Managers in the C-Suites of these companies did not need to be dragged reluctantly to speak out. They are white males, yes, but they are also educated, urban, and surrounded by diversity. Their values aren't reflected by a Republican Georgia legislature responding to Trump's allegations. The Georgia legislature is the stodgy past. 

Young people want Apple to be a cool, modern, enlightened company. Senior citizens may dominate the ballot box and rally in MAGA hats, but the present and future isn't with the Archie Bunker crowd. Were Archie Bunker real, his grandchildren would be in their 30s and 40s now, buying Apple products. For Apple to be on the leading edge creating high status products, it need to hire and retain young, smart, educated people, some of whom will be immigrants and people of color. Apple's employees do not want a blind eye turned to a Georgia tradition of Black voter suppression via innocent-sounding subterfuges. 

It may be the countryside of Trump and nearly a majority in the electoral college, but the people and economic energy belong to those blue specks on the map.


Politicians, whose job it is to ascertain and express the popular will, are failing at it. The companies succeeding in the economic marketplace are the ones giving people what they want. You click on an item in the gigantic Amazon website and two days later, or maybe next day, it is on your doorstep. Apple products are elegant and they work. Meanwhile, the U.S. senate is frozen while someone reads aloud a thousand page bill, per the demand of a senator. 

Who would you trust? 

Amazon workers don't think they need a union to protect their interests. Amazon seems competent and they get the job done.



3 comments:

Rick Millward said...

Having lived in the South I can think of other factors that affected the vote, not the least of which was borderline intimidation from Amazon.

"The union is now filing a legal challenge to the election and charges of unfair labor practices against Amazon. It's requesting a hearing by the National Labor Relations Board, "to determine if the results of the election should be set aside because conduct by the employer created an atmosphere of confusion, coercion and/or fear of reprisals and thus interfered with the employees' freedom of choice." - NPR

There's a reason the facility is Alabama. If it's the only decent job available a worker is not going to risk losing it. Along with abortion and gay bashing, Republicans have demonized unions for a century. It's the same fear mongering that obstructs raising the minimum wage. BTW, Alabama is one of five states that hasn't adopted a state minimum wage law, so it adheres to the federal minimum wage of $7.25, which hasn't changed since 2009.

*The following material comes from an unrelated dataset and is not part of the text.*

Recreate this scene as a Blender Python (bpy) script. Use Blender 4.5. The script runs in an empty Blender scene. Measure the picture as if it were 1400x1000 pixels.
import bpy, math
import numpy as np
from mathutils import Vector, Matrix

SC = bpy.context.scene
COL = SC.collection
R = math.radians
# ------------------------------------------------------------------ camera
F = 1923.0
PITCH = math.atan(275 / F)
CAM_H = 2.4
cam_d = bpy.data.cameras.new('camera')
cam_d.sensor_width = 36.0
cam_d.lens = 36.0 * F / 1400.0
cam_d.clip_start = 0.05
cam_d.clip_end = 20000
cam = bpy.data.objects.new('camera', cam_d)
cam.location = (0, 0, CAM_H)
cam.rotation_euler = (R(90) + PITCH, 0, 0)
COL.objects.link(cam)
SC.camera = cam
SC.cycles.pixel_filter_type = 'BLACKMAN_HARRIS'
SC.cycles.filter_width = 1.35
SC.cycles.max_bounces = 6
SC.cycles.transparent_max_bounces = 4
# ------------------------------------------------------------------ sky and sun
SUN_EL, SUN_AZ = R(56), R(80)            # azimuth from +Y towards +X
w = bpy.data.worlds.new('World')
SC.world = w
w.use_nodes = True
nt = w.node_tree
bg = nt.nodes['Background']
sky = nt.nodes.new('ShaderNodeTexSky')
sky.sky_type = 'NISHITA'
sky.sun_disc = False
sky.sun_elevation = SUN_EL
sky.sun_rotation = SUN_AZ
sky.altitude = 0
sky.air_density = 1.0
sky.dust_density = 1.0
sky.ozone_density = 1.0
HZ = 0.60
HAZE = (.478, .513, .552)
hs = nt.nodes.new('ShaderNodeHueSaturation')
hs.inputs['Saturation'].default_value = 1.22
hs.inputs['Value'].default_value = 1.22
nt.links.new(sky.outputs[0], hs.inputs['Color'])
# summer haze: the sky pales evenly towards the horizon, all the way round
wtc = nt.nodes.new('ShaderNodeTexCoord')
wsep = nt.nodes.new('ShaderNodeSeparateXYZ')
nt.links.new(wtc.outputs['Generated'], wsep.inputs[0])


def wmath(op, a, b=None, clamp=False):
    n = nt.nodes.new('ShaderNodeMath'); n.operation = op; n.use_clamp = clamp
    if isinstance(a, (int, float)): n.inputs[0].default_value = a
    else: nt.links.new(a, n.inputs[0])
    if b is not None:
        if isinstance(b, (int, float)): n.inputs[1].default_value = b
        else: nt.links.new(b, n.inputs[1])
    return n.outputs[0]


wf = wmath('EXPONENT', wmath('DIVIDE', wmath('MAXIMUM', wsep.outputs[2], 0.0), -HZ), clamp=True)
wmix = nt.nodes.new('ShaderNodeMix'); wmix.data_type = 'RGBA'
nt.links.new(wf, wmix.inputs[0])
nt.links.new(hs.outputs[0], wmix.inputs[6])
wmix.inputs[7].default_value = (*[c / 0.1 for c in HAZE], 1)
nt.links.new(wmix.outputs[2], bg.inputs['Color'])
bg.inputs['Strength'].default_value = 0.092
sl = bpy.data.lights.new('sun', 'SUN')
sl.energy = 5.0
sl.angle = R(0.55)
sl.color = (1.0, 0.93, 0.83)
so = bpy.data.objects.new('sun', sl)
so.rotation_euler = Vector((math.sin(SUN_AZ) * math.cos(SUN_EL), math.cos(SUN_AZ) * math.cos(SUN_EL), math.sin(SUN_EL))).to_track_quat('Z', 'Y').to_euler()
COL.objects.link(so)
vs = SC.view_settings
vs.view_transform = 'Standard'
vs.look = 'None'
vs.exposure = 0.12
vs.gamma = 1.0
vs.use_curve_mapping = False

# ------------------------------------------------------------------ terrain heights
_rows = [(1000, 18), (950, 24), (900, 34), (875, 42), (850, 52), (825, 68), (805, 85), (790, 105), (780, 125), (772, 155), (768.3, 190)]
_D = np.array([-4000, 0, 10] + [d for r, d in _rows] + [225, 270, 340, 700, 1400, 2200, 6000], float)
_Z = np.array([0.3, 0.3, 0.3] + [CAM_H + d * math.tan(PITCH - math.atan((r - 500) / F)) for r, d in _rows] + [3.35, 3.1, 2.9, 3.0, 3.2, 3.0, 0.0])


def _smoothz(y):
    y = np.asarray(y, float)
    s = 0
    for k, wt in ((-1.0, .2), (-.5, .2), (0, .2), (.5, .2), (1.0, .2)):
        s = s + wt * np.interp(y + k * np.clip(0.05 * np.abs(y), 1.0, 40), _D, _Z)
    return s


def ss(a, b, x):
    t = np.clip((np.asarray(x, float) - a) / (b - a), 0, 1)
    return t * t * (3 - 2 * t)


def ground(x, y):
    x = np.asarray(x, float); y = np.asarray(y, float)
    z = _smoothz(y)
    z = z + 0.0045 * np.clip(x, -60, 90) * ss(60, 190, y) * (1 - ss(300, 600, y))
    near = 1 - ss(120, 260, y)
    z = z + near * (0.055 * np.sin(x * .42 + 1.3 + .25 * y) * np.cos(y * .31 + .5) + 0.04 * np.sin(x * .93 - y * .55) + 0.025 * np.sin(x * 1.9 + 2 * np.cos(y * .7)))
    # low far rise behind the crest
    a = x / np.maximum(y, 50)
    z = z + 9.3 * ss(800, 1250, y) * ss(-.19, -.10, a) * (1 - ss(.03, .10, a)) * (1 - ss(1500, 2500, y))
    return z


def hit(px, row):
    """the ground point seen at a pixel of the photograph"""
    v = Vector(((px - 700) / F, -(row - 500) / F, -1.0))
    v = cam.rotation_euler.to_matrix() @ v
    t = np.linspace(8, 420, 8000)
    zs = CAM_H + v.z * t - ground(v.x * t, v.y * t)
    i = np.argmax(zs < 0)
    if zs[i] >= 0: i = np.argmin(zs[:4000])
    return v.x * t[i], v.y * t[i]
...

Union participation has been declining. De-unionization in the US has occurred alongside rising inequality, and some economists have suggested a causal link between the two phenomena:

One 2011 paper from researchers at Harvard and the University of Washington estimated that "the decline of organized labor explains a fifth to a third of the growth in inequality" in hourly wages.

Art Baden said...

In the 1970s, coal companies used the KKK (yes, guys in sheets) to divide black and white miners to keep them from, in solidarity, standing up to the coal companies. Just sayin......

Ralph Bowman said...

Read “Nomadland” and then tell me all about the wonderful benefits of working for Amazon. Use up the worker and then throw them away.
Turning people to machines through constant monitoring.